<<<<
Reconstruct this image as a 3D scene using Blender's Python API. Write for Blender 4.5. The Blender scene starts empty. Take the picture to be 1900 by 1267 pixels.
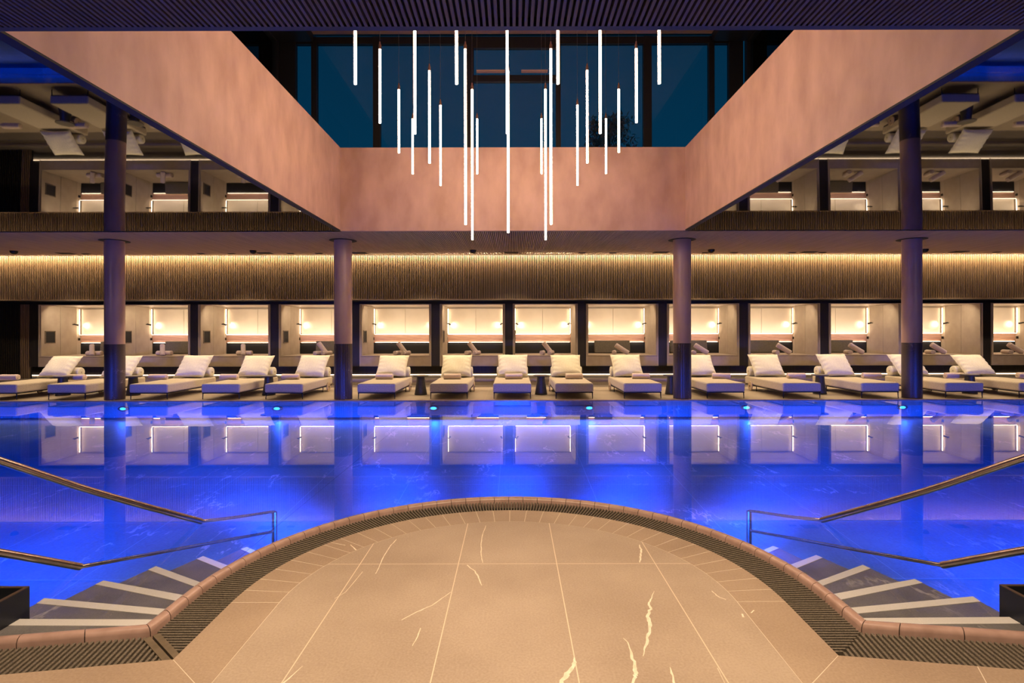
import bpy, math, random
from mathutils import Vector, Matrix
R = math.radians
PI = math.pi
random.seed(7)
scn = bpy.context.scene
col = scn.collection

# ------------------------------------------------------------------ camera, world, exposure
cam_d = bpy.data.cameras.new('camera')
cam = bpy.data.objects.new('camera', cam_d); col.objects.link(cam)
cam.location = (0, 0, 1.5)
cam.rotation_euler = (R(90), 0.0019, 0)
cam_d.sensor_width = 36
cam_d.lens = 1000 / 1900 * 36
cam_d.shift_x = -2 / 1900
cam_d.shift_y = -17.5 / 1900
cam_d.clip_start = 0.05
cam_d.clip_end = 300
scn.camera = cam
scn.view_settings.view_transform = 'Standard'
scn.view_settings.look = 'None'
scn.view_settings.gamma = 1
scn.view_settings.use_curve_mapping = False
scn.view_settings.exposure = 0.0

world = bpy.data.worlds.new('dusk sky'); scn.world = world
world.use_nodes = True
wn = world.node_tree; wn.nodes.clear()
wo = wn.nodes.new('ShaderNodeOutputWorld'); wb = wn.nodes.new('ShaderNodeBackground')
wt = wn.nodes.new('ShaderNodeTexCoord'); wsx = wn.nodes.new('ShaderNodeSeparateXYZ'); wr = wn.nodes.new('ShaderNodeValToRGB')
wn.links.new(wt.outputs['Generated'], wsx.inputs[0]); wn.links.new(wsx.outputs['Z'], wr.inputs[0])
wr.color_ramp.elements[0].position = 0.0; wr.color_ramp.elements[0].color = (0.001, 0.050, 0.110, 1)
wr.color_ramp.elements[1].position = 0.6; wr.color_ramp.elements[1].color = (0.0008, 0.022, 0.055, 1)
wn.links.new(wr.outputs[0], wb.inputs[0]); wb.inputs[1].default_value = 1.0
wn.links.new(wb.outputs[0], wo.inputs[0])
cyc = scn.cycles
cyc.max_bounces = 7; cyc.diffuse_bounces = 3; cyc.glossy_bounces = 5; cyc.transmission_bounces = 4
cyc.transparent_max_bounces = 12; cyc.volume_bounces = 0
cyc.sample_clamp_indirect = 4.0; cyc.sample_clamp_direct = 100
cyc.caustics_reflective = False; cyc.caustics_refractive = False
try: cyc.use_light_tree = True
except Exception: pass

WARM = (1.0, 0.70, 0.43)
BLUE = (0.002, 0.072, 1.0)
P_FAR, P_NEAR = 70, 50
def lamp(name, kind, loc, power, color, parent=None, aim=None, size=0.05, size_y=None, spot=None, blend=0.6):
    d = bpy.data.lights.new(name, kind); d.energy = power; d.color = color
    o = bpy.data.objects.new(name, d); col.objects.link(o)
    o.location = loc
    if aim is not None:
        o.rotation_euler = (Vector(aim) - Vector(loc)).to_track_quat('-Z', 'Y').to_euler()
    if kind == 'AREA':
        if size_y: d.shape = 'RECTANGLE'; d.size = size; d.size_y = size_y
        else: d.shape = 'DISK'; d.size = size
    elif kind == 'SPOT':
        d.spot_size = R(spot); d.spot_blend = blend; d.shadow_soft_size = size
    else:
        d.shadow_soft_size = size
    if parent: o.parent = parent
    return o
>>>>
• STATED TASK: Only the lines from the top of the data through the line with "col = scn.collection" should be quoted, exactly and with both ends kept; skip the pictures.

• OUTPUT FOR THIS TASK:
Reconstruct this image as a 3D scene using Blender's Python API. Write for Blender 4.5. The Blender scene starts empty. Take the picture to be 1900 by 1267 pixels.
import bpy, math, random
from mathutils import Vector, Matrix
R = math.radians
PI = math.pi
random.seed(7)
scn = bpy.context.scene
col = scn.collection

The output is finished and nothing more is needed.